Friday, December 30, 2011

Things to do before the world ends!

Like every year, this year too I was planning to start my obligatory annual drill called “Making New Year Resolutions”. Yeah, Yeah, same old ones - drink more water, join gym, read a book a month etc etc. If you think it’s easy to just copy paste the last year resolutions, you’re mistaken. It involves effort, like shuffle the order of resolutions and sometimes change the grammar and font also.

While I was working on this, the year 2012 struck me. This is not a normal year. India TV has been shouting at the top of their lungs – “ 2012 , Pralay ab door nahin” and must have transmitted a program on this almost every alternate day. I know, you don’t believe in India TV at all, and, till the time Bejan Daruwalla himself says that world will end in 2012, you’ll keep paying advance AMC for your water purifier.

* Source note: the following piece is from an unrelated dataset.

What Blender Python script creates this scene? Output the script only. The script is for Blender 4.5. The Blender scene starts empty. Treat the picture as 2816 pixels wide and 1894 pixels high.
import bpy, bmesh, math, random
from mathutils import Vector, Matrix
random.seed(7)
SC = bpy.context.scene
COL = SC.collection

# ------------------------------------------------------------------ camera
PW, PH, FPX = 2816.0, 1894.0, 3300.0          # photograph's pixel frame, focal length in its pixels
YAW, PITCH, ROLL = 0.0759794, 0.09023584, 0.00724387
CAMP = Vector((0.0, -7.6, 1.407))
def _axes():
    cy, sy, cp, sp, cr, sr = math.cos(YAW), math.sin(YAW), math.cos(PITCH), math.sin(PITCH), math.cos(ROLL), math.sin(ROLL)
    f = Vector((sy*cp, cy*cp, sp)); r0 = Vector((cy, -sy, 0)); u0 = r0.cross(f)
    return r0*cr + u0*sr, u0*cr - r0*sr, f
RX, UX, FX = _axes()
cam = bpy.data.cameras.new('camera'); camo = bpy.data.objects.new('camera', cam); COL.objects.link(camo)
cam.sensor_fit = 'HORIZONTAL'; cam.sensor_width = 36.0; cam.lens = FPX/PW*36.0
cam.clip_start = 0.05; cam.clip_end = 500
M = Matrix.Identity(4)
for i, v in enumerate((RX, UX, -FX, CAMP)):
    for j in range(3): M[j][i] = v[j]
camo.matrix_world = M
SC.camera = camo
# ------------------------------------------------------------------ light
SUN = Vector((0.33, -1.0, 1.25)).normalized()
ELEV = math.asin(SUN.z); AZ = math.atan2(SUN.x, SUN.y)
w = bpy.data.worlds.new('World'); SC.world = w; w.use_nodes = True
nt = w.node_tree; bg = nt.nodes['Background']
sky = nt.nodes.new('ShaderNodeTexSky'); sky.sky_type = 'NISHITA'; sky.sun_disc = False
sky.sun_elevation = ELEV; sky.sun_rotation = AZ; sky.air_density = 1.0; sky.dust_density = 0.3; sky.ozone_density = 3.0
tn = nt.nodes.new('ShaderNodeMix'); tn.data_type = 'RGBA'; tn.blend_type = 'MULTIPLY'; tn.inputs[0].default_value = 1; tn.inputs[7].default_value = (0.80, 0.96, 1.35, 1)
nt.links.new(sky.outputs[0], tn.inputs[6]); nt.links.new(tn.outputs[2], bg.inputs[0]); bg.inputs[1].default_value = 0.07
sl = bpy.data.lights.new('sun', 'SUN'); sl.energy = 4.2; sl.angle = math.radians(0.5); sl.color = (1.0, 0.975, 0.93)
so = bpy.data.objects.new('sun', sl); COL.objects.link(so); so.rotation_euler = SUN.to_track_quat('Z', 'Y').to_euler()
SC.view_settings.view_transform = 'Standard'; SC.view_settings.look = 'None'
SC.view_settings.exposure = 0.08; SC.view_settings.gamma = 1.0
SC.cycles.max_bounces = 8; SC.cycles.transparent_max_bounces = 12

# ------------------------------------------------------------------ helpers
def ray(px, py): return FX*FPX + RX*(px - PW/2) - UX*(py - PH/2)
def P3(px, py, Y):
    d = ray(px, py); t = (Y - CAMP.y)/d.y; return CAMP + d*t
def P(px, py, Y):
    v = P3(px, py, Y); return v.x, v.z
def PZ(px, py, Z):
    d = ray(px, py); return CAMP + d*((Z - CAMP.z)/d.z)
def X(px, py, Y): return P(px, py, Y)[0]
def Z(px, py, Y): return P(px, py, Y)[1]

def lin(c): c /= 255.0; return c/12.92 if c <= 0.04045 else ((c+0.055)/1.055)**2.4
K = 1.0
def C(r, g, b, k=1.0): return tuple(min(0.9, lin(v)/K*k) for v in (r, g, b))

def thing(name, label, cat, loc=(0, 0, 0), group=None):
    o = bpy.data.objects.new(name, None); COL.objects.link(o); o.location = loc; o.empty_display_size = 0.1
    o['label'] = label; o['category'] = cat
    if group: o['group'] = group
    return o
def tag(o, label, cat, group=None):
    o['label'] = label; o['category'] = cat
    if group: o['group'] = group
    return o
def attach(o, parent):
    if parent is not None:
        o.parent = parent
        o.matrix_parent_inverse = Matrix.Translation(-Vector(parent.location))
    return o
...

But, what if the Mayan Calendar is true and the world does end in 2012? What if Bejan Daruwalla himself hasn’t started copying-pasting 2013 horoscope as yet? What if, this is the reason why these telecom companies offered dirt cheap life time valid plans?

I know, it’s difficult for some of you to believe that the world will really end in 2012, especially if you just paid 5000 extra for that “extended 5 years warranty for your Korean-Made-In-China LED TV.

Anyhow, I don’t see any harm in believing this. Also, it goes well with Steve Jobs’ philosophy - ‘If today were the last day of my life, would I want to do what I am about to do today?’ And whenever the answer has been ‘No’ for too many days in a row, I know I need to change something”.

So this year, instead of making those run of the mill New Year Resolutions, I would rather make “Things to do before the world ends”.

1. Tell my mother-in-law that the other day I puked not because of food poisoning but after eating that Gajar ka halwa she made.

2. After attending that senior management office meeting, stand-up and tell all that “thanks for wasting time, even the free coffee was not worth my time”.

3. Reply official emails classifying their actual purpose into “CYA” , “just for marking presence, doesn’t make any sense” or “Intellectual vomit to impress boss”.

4. Take a big nail, scratch the Honda CRV of that “Undeserving-Boss Sucking-Colleague” and tell him – see my initials.

5. Last, and the most, Tell you all, Rajinikant looks ugly, even Uday Chopra is more handsome than him.

In case, we all still survive after 21 Dec 2012, let’s forget what I said and get back to our BAU ie You scratch my back and I may scratch yours.